Ryo is the typical boy from the Japanese province in the 80s; he follows western fashions, drinks coca cola, wears leather jacket, has punk-like hair. After the brutal death of his father, he is forced to grow and mature even faster, so that during the playing time he experiences a painful and unfinished transition from adolescence to adulthood; a critical passage that results in the choice of abandoning the places where he was born and his loved ones in order to chase the murderer of his father in China. A pursuit that reveals the metaphor of an existential journey in search of maturity and wisdom. Perhaps it is no coincidence that Shenmue himself can be seen in historical perspective as the pioneering attempt to pursue narrative and expressive maturity in Video Games! Right at the moment of departure, in the highlight scene where Ryo moves away from the city for going to the harbor, a feeling of deep nostalgia assails us and we realize the magic that Yu Suzuki has managed to create, the special bond with the virtual places where we lived for hours and days. Achieved realism, verisimilitude and expressive impact were surprising at the time, and they are effective still today; merit of the particular time management system. Our experience in the game world takes place following temporal scan similar to the real one, with alternation of day and night and of seasons; obviously time passes faster than the real one: 1 hour real time = 15 hours in game world. Weather conditions follow exactly the real weather bulletins of Yokosuka city in 1986! There are more than two hundred of NPCs and each of them runs a detailed scheduled daily agenda! No one had never seen something like that untill 1999!! Real time simulation helps you to immerse in Ryo’s family routine: you wake up every morning at 8:30 am and go to bed at 11:30 pm; at 5.30 pm it’s going dark and the street lights turn on, you can visit shops until 8:00 pm, then night bars open. Every day you can talk to your loved ones and friends and look for informations and clues. Your aim is to find informations about the murderer of your father; clue after clue you are involved in a sort of “treasure hunt“, with great moments of exploration and mystery; the few puzzles are worthy of the best graphic adventures.

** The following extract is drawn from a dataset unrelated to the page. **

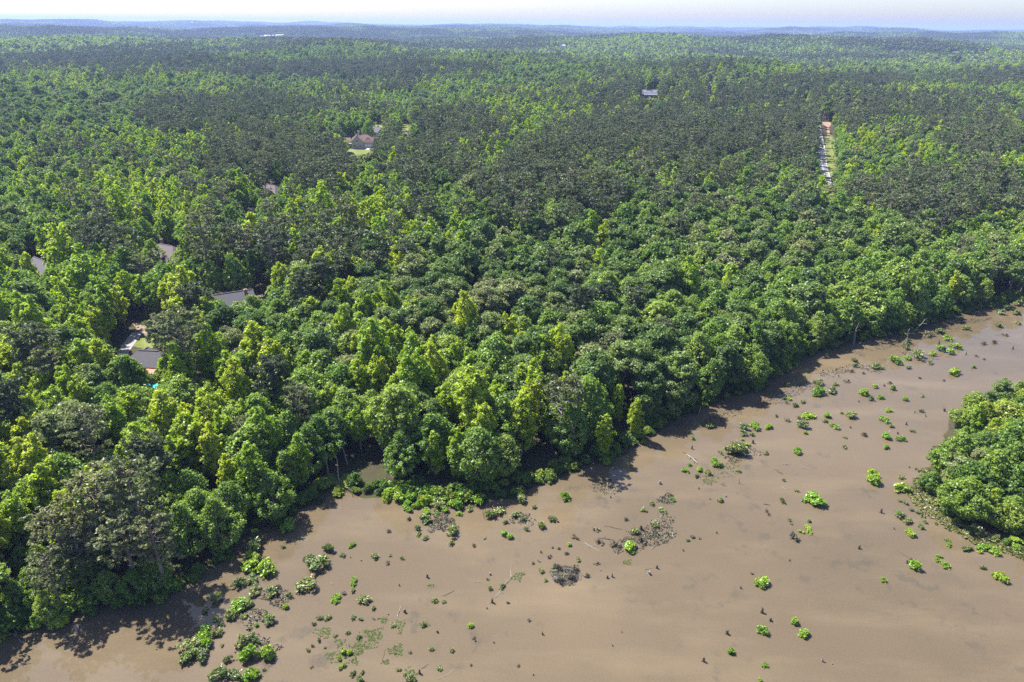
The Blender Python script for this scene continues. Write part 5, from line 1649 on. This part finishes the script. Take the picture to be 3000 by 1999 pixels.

Narrative details were inconceivable at the time, and they are associated with a big variety of interactions that leaves you astounded.
One of Shenmue’s secrets lies precisely in the attention to little things of everyday life. Reconstruction of family life in Ryo’s house is commendable; I’m was particularly impressed by Suzuki’s narrative inventions. With the left trigger you can focus on items and interact with them; if you focus on the dining table, a flashback is activated, a cut scene that shows Ryo as child sitting at the table while receiving wise teaching from his father; another flashback of his childhood starts when you focus on the cherry tree in the garden, father teaching Ryo martial arts. In this way the affective bond is deepened and motivation of revenge acquires greater consistency . How can we forget the long cycle of scenes where you have to help the children of the neighborhood taking care of a tender kitten day after day? Or the affective relationship with Nozomi always held back and never consummated, where the unspoken words matter most? Untill 1999 no one had seen action adventure games to pay attention at such expressive details, and we need to say that even today it is really rare to come across something similar. About the kitten sequence, let me point out the similitudes between the cat and Ryo; the kitten has lost its mother and now, under the care of children and Ryo, it must grow rapidly in order to survive and face the difficulties of life; once it is grown up, he would definitely move away from children and people who looked after him; the same as Ryo. No developers invested so many resources for similar narrative ellipses before 1999! Honor and glory to the Master! I hope today’s and future developers to take advantage of his teachings!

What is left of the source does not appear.